— GOAL —
Begin with the first line below and retype each line exactly through the line containing "return kind(mb.build(name, mat, root, smooth), 'stuff')". Any pictures are to be left out.

--- begin DATA SEGMENT ---

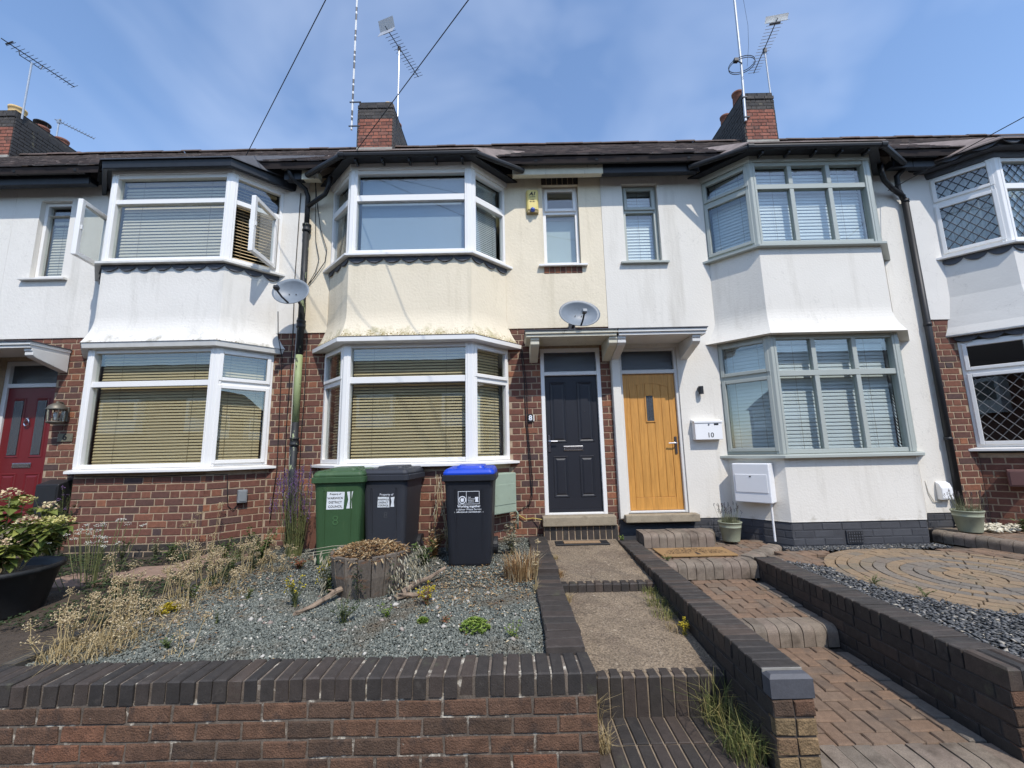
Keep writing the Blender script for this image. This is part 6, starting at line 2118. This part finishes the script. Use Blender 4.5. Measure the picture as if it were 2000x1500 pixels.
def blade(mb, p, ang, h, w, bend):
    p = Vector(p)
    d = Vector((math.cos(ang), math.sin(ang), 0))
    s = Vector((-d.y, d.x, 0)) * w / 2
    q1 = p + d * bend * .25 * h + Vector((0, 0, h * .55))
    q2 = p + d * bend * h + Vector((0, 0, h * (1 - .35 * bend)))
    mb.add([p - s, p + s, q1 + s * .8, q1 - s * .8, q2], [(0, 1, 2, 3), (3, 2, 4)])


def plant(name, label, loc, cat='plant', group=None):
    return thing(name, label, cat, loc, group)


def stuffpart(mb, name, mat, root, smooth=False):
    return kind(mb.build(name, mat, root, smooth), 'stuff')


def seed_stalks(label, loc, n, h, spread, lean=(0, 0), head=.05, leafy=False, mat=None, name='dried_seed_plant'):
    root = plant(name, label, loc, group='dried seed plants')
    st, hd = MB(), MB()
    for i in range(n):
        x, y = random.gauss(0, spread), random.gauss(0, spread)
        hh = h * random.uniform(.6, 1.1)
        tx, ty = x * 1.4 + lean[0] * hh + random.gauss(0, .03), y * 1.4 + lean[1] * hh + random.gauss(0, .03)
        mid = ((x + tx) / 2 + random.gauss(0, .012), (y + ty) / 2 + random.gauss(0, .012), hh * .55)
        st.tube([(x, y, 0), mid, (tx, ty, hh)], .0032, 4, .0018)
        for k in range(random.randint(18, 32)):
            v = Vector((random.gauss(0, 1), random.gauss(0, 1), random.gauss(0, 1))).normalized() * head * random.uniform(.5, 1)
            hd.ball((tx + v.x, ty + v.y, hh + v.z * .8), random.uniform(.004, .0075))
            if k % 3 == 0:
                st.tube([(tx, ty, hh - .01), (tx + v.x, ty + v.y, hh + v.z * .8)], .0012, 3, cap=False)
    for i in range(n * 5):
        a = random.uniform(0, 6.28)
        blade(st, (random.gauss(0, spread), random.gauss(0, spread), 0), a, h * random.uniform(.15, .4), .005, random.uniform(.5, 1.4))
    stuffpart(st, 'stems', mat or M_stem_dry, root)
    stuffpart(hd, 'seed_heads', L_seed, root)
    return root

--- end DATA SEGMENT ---

— ANSWER TO THIS EXERCISE —
Keep writing the Blender script for this image. This is part 6, starting at line 2118. This part finishes the script. Use Blender 4.5. Measure the picture as if it were 2000x1500 pixels.
def blade(mb, p, ang, h, w, bend):
    p = Vector(p)
    d = Vector((math.cos(ang), math.sin(ang), 0))
    s = Vector((-d.y, d.x, 0)) * w / 2
    q1 = p + d * bend * .25 * h + Vector((0, 0, h * .55))
    q2 = p + d * bend * h + Vector((0, 0, h * (1 - .35 * bend)))
    mb.add([p - s, p + s, q1 + s * .8, q1 - s * .8, q2], [(0, 1, 2, 3), (3, 2, 4)])


def plant(name, label, loc, cat='plant', group=None):
    return thing(name, label, cat, loc, group)


def stuffpart(mb, name, mat, root, smooth=False):
    return kind(mb.build(name, mat, root, smooth), 'stuff')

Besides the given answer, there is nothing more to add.